Versöhnung zwischen Menschen und Völkern
Fürst konnte bei schönem Wetter und einer leichten Brise viel Wohlwollen und Freude spüren, die seine in dieser Form einmalige Initiative ausgelöst hat. Als Leitgedanken nennt er die Versöhnung zwischen Menschen und Völkern. Er wünscht sich, dass über die Rückgabe der Glocken hinaus Begegnungen möglich werden und dass ein Beitrag zur kirchlichen Friedensarbeit geleistet wird.
Ausgangspunkt des Projekts waren Arbeiten am Geläut des Rottenburger Doms Sankt Martin. Damals stellte sich heraus, dass eine Glocke aus dem heutigen Polen stammt. Ab 1940 wurden rund 100.000 Glocken in den früheren deutschen Ostgebieten und in besetzten Ländern abgehängt und der Rüstungsindustrie als Metallreserve zur Verfügung gestellt.

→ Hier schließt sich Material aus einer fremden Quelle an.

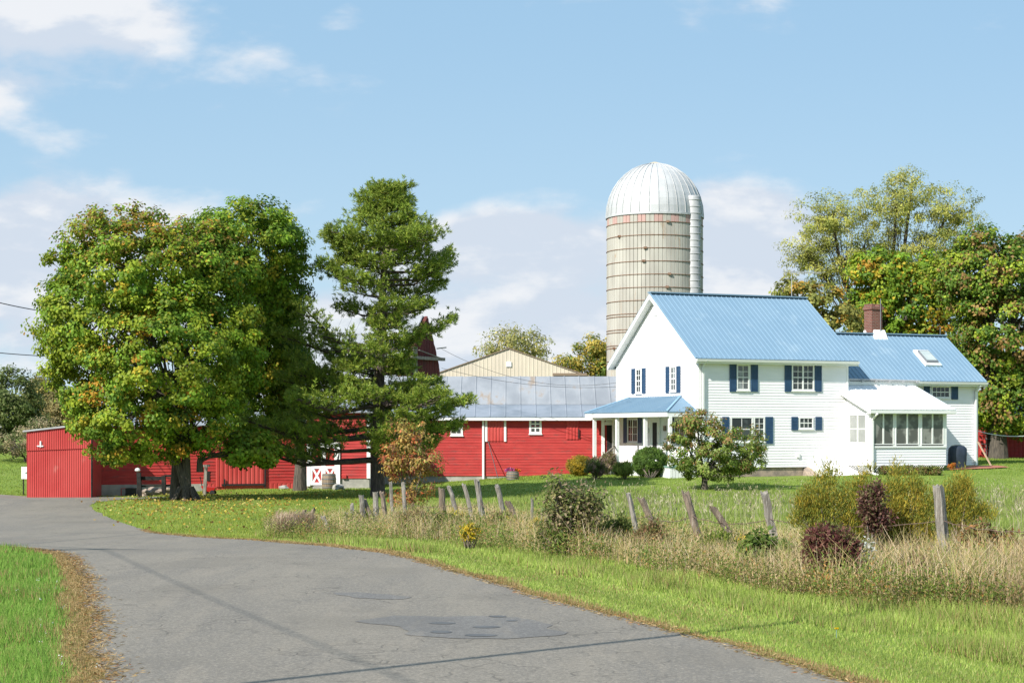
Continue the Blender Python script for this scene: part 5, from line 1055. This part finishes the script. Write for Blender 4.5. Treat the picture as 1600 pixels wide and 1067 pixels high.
JC = [(.40, .34, .05), (.24, .28, .05), (.52, .38, .06), (.16, .20, .035)]
shrub('juniper_bush', 'olive gold juniper left of the purple bush, with a long leaning tip', 'bush', 1300, 890, spires(1303, 825, 58, 82, 15, 3)+[(1350, 762, 6, 24), (1358, 745, 4, 16)], 400, 48, .15, .06, JC, [3, 3, 1.5, 2], .17, .9, stems=30, loose=True)
shrub('juniper_bush', 'golden juniper between the purple bush and the tallest post', 'bush', 1410, 890, spires(1412, 838, 66, 88, 18, 5)+[(1365, 865, 30, 40)], 470, 48, .15, .06, JC, [3.5, 2, 2.5, 1.5], .17, .9, stems=30, loose=True)
shrub('juniper_bush', 'smaller golden juniper right behind the tallest post', 'bush', 1500, 878, spires(1503, 812, 34, 58, 10, 8), 250, 48, .15, .06, JC, [3.5, 2, 2, 1.5], .17, .9, stems=20, dy=.3, loose=True)
shrub('purple_bush', 'dark wine red leafy bush low in front of the olive juniper', 'bush', 1305, 925, [(1300, 862, 38, 36), (1318, 878, 26, 28), (1285, 850, 20, 22)], 230, 44, .11, .06, [(.14, .05, .045), (.24, .11, .08), (.18, .17, .06)], [3, 2, 1.6], .5, stems=16, dy=-.35, loose=True)
shrub('purple_bush', 'dusky purple bush between the two larger junipers', 'bush', 1366, 895, [(1362, 788, 17, 26), (1374, 812, 17, 20), (1368, 770, 9, 14)], 110, 36, .12, .055, [(.13, .055, .05), (.24, .14, .10), (.16, .16, .06)], [3, 2, 2], .5, stems=24, loose=True)
shrub('thorn_bush', 'dark twiggy thorn bush with grey stems around a leaning post', 'bush', 890, 872, [(880, 800, 40, 42), (915, 790, 32, 36), (870, 835, 34, 26), (905, 830, 30, 26), (868, 760, 16, 18)], 200, 24, .17, .07, [(.14, .18, .04), (.24, .22, .08), (.34, .26, .16), (.10, .13, .04)], [3, 2, 2.5, 2], .5, stems=150)
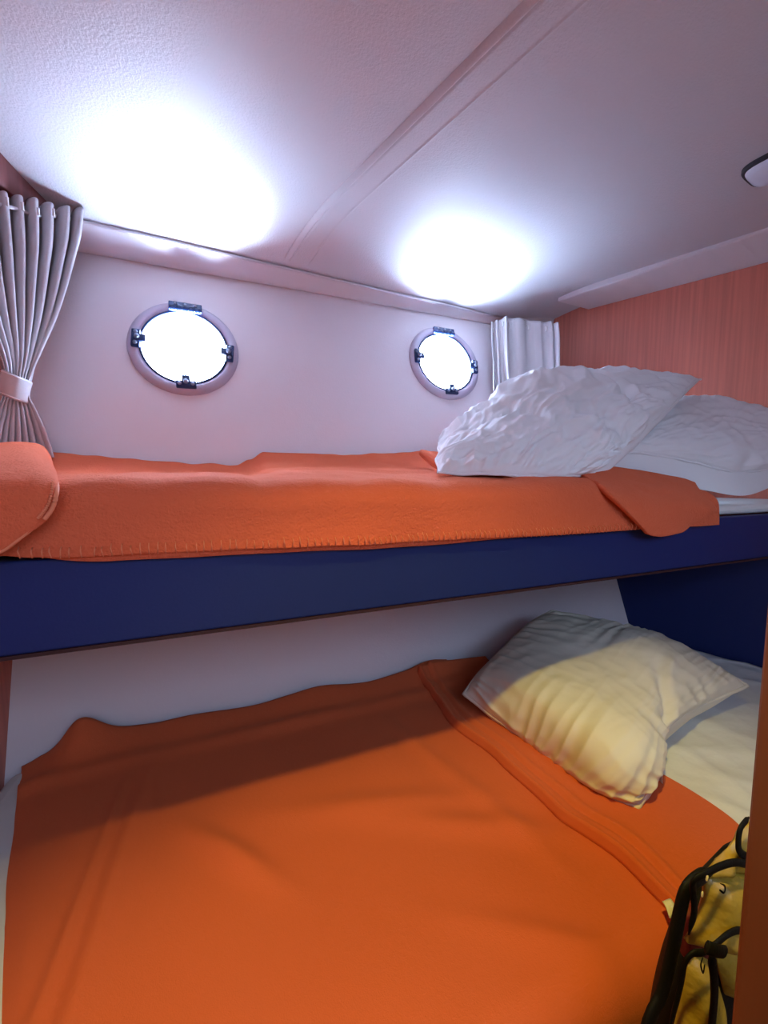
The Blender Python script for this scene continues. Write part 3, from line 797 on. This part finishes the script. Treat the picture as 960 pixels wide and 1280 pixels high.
# daylight: bright sky and glittering water, let in through the portholes
w = bpy.data.worlds.new('outside'); bpy.context.scene.world = w; w.use_nodes = True
nt = w.node_tree; bg = nt.nodes['Background']
tc = nt.nodes.new('ShaderNodeTexCoord'); sp = nt.nodes.new('ShaderNodeSeparateXYZ'); rp = nt.nodes.new('ShaderNodeValToRGB'); mr = nt.nodes.new('ShaderNodeMapRange')
nt.links.new(tc.outputs['Generated'], sp.inputs[0]); mr.inputs['From Min'].default_value = -1; mr.inputs['From Max'].default_value = 1
nt.links.new(sp.outputs['Z'], mr.inputs['Value']); nt.links.new(mr.outputs[0], rp.inputs['Fac'])
cr_ = rp.color_ramp; SKYC = (.52, .69, 1)
lv = [(0, 2.0), (.15, .85), (.28, .15), (.42, .12), (.52, .50), (.62, 1.2), (1, 1.7)]
cr_.elements[0].position = 0; cr_.elements[1].position = 1
for q, k in lv[1:-1]: cr_.elements.new(q)
for e, (q, k) in zip(cr_.elements, lv): e.position = q; e.color = (SKYC[0]*k/2, SKYC[1]*k/2, SKYC[2]*k/2, 1)
# sky dimmed on the camera side to set the added window's fill
my = nt.nodes.new('ShaderNodeMapRange'); my.inputs['From Min'].default_value = -.15; my.inputs['From Max'].default_value = .15
my.inputs['To Min'].default_value = 9.0; my.inputs['To Max'].default_value = 190.0
nt.links.new(sp.outputs['Y'], my.inputs['Value']); nt.links.new(my.outputs[0], bg.inputs['Strength'])
nt.links.new(rp.outputs['Color'], bg.inputs['Color'])
for c in (P1, P2):
    o = area('daylight_portal', c-HN*.034, HN, 2*RI, 1, (1, 1, 1)); o.data.cycles.is_portal = True
o = area('daylight_portal', (WX, YB-.03, WZ), (0, 1, 0), WW*2, 1, (1, 1, 1), 'RECTANGLE'); o.data.size_y = WH*2; o.data.cycles.is_portal = True  # portal for the added fill window
sd = bpy.data.lights.new('sun_glitter', 'SUN'); sd.energy = 105; sd.angle = math.radians(38); sd.color = (.60, .75, 1)
so = bpy.data.objects.new('sun_glitter', sd); C.objects.link(so); so.location = (.3, 3, 0)
so.rotation_euler = Vector((.10, -.27, .90)).to_track_quat('-Z', 'Y').to_euler()

# ------------------------------------------------------------------ camera
cd = bpy.data.cameras.new('camera'); cam = bpy.data.objects.new('camera', cd); C.objects.link(cam)
cd.sensor_fit = 'VERTICAL'; cd.sensor_height = 24; cd.sensor_width = 18; cd.lens = F/1280*24
cd.clip_start = .01
cam.location = (0, 0, EYE); cam.rotation_euler = (PI/2-PIT, 0, -YAW)
bpy.context.scene.camera = cam
vs = bpy.context.scene.view_settings
vs.view_transform = 'Standard'; vs.look = 'None'; vs.gamma = 1; vs.use_curve_mapping = False; vs.exposure = 0.28
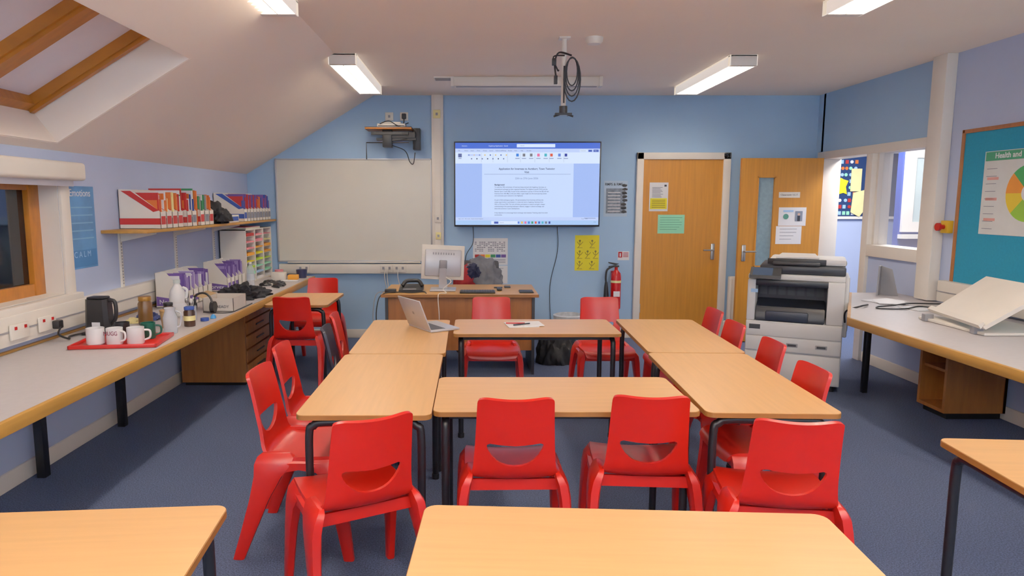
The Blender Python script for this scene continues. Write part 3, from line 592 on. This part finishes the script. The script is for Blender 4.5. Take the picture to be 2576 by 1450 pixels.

Bei Kriegsende blieben 16.000 Glocken erhalten; die meisten kamen zurück in ihre Gemeinden. Rund 1.300 landeten aber auf dem Hamburger "Glockenfriedhof" und wurden ab 1950 Kirchengemeinden in der Bundesrepublik überlassen. Bei der von Fürst angestoßenen systematischen Untersuchung in den katholischen Kirchen Württembergs zeigte sich, dass 66 weitere Instrumente vom "Glockenfriedhof" stammen, von denen rund 50 noch benutzt wurden.
Mitgereist aus Württemberg waren Vertreter der Pfarreien, die sich von einem Teil ihres Geläuts trennen mussten, dafür aber auf Kosten der Diözese neue Klangkörper erhielten. Beide Glocken, die alten und die neuen, nennt Fürst Friedensglocken. Für Kretschmann sind Glocken die Instrumente, die "Himmel und Erde verbinden". Der Bischof hofft, dass sein Projekt Modellcharakter hat. Damit gilt, was Kretschmann mit den Worten Friedrich Schillers und dessen "Lied von der Glocke" zum Ausdruck bringen wollte: "Freude dieser Stadt bedeute, Friede sei ihr erst Geläute."